5.34 Les irrigants doivent être consultés régulièrement à tous les stades du programme de remise en état et doivent approuver ce dernier. Il faut examiner un large éventail d’options techniques de façon à tenir compte des priorités des agriculteurs, des exigences du terrain, de la taille des parcelles, des méthodes d’irrigation au champ, du nombre de participants par groupe de canaux, des limites des blocs et du cheminement de l’eau dans les canaux. L’expérience prouve que ce processus de concertation permet d’éviter d’avoir à effectuer des modifications coûteuses et ne provoque pas de surcoût par rapport aux systèmes classiques5.

Cont.

Notes

1 Le bilan hydrique mondial a été recalculé récemment par Shiklomanov (1996), mais les ajustements sont mineurs et ne modifient pas le tableau d’ensemble. La signification des chiffres de capacité des réservoirs dépend de la façon dont fonctionne le réservoir. Par exemple, si l’on comprend la capacité du lac Victoria dans la capacité des réservoirs en Afrique, on risque de donner l’impression erronée que ce continent possède d’abondantes infrastructures de stockage de l’eau.
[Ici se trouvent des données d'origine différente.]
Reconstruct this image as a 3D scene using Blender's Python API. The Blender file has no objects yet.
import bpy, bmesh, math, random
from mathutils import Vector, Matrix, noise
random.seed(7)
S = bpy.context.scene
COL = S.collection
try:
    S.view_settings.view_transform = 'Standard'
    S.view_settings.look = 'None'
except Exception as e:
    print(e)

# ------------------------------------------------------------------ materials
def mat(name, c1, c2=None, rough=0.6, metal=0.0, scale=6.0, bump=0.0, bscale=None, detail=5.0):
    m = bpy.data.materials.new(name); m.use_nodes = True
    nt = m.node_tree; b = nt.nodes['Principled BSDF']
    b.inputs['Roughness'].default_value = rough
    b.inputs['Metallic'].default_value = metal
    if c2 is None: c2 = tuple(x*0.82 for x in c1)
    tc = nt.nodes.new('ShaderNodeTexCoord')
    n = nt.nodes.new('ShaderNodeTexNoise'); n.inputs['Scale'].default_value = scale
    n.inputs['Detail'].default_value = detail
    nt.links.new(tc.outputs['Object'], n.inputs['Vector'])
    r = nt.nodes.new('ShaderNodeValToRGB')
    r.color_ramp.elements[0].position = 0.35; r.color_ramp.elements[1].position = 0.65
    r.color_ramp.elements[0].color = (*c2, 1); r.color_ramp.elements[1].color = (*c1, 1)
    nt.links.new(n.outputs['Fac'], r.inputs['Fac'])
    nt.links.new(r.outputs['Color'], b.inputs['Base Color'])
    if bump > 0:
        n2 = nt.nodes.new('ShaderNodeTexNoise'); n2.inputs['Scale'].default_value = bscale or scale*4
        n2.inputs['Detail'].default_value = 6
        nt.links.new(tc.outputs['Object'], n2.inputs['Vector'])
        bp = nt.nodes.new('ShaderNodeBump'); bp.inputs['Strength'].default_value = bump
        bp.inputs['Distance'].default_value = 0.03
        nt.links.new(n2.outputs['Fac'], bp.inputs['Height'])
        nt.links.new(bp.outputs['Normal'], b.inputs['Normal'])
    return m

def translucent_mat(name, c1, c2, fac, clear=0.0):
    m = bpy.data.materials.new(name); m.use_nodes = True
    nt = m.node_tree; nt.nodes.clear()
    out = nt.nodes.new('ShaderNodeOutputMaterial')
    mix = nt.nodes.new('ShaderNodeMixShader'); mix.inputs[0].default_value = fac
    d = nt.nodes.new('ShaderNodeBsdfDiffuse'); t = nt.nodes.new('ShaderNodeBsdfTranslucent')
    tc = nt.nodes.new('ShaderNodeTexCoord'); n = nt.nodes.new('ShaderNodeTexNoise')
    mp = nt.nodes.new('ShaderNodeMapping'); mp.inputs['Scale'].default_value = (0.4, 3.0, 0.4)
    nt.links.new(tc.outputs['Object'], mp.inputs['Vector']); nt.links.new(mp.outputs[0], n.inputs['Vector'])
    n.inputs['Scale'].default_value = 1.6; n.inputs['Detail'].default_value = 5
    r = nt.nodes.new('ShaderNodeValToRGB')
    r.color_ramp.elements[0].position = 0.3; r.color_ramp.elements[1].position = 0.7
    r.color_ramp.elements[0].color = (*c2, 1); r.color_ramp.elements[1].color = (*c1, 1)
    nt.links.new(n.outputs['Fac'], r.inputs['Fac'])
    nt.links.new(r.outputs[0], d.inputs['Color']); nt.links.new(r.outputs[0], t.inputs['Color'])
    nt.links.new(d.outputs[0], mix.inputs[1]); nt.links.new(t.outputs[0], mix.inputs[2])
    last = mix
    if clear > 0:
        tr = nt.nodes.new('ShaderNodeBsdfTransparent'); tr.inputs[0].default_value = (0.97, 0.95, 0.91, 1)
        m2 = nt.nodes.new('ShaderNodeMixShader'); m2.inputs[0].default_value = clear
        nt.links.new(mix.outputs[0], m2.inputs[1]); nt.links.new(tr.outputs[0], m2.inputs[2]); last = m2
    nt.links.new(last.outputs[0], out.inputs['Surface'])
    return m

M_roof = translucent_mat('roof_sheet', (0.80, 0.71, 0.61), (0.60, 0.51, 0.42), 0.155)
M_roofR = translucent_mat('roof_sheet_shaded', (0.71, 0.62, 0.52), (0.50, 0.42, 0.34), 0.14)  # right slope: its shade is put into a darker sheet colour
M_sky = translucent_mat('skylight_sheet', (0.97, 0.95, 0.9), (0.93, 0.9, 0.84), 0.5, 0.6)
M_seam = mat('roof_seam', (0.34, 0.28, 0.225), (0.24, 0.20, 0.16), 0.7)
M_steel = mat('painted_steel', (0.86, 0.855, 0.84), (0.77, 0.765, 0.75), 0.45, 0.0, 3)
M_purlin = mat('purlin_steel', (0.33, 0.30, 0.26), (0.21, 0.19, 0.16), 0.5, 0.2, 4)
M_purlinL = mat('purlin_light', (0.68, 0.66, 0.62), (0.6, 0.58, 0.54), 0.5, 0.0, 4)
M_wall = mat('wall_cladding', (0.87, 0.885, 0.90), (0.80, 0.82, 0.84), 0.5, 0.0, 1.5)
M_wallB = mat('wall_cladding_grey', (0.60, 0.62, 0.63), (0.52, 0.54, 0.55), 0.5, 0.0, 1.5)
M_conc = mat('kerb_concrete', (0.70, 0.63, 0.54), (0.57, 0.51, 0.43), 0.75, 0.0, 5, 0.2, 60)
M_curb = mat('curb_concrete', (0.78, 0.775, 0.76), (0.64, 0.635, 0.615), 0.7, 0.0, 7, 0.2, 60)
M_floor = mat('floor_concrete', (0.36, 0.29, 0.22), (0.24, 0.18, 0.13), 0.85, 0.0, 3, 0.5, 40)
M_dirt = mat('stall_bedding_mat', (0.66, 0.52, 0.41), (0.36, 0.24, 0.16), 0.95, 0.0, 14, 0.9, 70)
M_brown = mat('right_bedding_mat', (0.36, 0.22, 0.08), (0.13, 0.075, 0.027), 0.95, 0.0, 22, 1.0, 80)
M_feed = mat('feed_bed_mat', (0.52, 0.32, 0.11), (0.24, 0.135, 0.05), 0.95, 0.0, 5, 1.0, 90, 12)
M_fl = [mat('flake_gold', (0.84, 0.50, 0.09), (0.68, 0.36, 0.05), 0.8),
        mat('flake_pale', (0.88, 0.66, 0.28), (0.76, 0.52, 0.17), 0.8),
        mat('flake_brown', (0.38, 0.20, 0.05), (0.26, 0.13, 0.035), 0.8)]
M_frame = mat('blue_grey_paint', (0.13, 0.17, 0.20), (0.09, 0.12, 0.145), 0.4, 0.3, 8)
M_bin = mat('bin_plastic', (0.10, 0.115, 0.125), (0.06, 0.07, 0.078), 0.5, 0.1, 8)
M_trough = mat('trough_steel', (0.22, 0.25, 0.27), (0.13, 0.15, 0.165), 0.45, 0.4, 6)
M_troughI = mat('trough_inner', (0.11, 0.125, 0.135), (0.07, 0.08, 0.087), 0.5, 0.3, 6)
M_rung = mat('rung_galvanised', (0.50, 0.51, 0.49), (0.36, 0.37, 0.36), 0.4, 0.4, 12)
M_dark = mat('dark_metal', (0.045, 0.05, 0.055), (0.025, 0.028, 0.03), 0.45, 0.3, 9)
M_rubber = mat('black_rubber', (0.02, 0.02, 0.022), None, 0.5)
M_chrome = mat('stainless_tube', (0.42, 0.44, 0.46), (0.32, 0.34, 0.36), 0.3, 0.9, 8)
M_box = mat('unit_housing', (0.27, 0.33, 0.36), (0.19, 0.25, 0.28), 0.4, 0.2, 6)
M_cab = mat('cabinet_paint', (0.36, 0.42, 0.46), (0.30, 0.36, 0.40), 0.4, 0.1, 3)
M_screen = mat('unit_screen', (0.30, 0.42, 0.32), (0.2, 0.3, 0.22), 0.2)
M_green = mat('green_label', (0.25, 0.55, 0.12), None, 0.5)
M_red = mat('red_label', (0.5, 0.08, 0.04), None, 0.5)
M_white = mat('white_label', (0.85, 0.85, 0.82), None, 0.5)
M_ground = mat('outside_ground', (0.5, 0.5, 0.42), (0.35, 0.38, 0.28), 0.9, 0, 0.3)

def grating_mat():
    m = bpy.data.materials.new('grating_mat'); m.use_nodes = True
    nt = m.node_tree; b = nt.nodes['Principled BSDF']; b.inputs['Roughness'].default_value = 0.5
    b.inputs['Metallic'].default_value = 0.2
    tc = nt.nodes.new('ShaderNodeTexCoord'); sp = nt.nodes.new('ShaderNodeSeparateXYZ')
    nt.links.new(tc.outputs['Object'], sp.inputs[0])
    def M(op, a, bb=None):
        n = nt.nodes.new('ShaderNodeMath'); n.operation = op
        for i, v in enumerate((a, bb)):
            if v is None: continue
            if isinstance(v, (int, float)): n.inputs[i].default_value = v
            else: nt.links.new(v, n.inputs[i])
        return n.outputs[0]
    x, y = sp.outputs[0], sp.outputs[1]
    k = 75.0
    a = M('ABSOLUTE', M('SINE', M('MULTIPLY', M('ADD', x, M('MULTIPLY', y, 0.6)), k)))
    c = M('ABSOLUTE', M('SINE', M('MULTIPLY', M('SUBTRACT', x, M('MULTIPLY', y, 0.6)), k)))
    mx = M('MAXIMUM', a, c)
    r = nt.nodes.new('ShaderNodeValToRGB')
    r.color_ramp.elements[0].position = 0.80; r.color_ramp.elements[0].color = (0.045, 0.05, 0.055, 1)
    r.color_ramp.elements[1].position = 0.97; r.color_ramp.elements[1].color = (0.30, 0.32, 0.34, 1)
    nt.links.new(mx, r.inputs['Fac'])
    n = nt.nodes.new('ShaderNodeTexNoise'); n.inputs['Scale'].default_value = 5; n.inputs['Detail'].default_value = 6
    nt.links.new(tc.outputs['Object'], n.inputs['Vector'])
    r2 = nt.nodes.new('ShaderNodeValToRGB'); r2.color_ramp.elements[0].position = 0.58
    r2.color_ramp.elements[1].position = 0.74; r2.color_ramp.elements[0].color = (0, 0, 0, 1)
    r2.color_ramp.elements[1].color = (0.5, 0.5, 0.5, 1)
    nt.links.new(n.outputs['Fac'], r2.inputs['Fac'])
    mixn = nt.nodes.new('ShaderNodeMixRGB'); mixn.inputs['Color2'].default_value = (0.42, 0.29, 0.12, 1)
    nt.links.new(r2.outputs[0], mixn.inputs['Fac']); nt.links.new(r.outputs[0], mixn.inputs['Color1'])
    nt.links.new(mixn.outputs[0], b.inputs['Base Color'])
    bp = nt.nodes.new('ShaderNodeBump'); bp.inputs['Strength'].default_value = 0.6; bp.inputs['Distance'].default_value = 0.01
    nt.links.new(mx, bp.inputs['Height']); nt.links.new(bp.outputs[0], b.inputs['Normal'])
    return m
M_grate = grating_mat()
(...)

Les débits minimaux des cours d’eau, étudiés au chapitre 7 de la présente étude, sont calculés selon la méthode de Postel, Daily et Ehrlich (1996); on a admis qu’il faut, pour assurer une dilution minimale des eaux usées non traitées, un débit de 28,3 litres par seconde par 1 000 habitants, soit environ 1 000 m3 par personne et par an.

2 Barthelemy (1993) a étudié l’apport d’eau nécessaire pour la production alimentaire sur la base de données concernant les Etats-Unis (Californie), l’Egypte et la Tunisie. A partir du volume d’eau nécessaire pour produire diverses cultures (en m3/tonne), on a déterminé la quantité d’eau nécessaire pour nourrir une personne pendant un an, soit environ 2 200 m3 en Californie (régime riche en viande) et 1 100 m3 en Tunisie (régime pauvre en viande). Une partie des cultures vivrières sont pluviales et une partie sont irriguées. Dans les cultures irriguées elles-mêmes, une partie de l’eau du sol est apportée par les précipitations et le reste par l’irrigation.

3 Shuval (1996) étudie les notions de sécurité alimentaire, sécurité hydrique et déficit hydrique ainsi que les besoins d’eau minimaux dans le contexte d’Israël et de la région du Proche-Orient. Il conclut qu’avec 125 m3 par personne et par an une communauté peut prospérer et vivre confortablement.

4 Les investissements du secteur privé peuvent se situer à tous les niveaux, depuis la petite ferme familiale individuelle jusqu’aux grandes sociétés, en passant par les ONG. Certains des projets d’hydraulique agricole les plus réussis en Afrique sont le fruit d’initiatives privées. Maintenant que l’environnement politique est plus libéral et plus favorable au secteur privé, il est possible d’envisager des formules permettant d’utiliser des fonds publics pour promouvoir les initiatives privées. Ainsi, la Commonwealth Development Corporation (CDC) est une société publique britannique créée en 1948 pour aider les pays d’outre-mer à développer leur économie en investissant dans des entreprises nouvelles ou anciennes. Concentrant ses efforts sur le secteur privé, elle fournit des prêts à long terme et du capital-risque, gère et possède plusieurs entreprises et cible son action sur les pays les plus pauvres. Elle a investi plus d’un milliard de dollars dans des entreprises de valorisation des ressources naturelles renouvelables et plus du quart de ses investissements sont situés en Afrique subsaharienne. Elle gère dans dix pays d’Afrique 19 entreprises prospères ayant d’importantes cultures irriguées, notamment canne à sucre, agrumes, maïs, soja, noix de macadamia, café, thé, cultures fourragères pour l’élevage laitier, bananes, ananas et arachides.

5 L’Office du Niger gère 55 000 hectares sous irrigation de surface, consacrés principalement à la riziculture et exploités par des fermes familiales. Le réseau est un laboratoire classique d’irrigation. Le projet a démarré en 1930 et a connu toutes les vicissitudes possibles de l’histoire de l’irrigation. Après une crise au début des années 80, il a aujourd’hui atteint un niveau de productivité égal à celui des meilleurs périmètres d’Asie, avec des installations très performantes, une bonne gestion, des variétés de riz à haut rendement et des cultivateurs ouverts au progrès.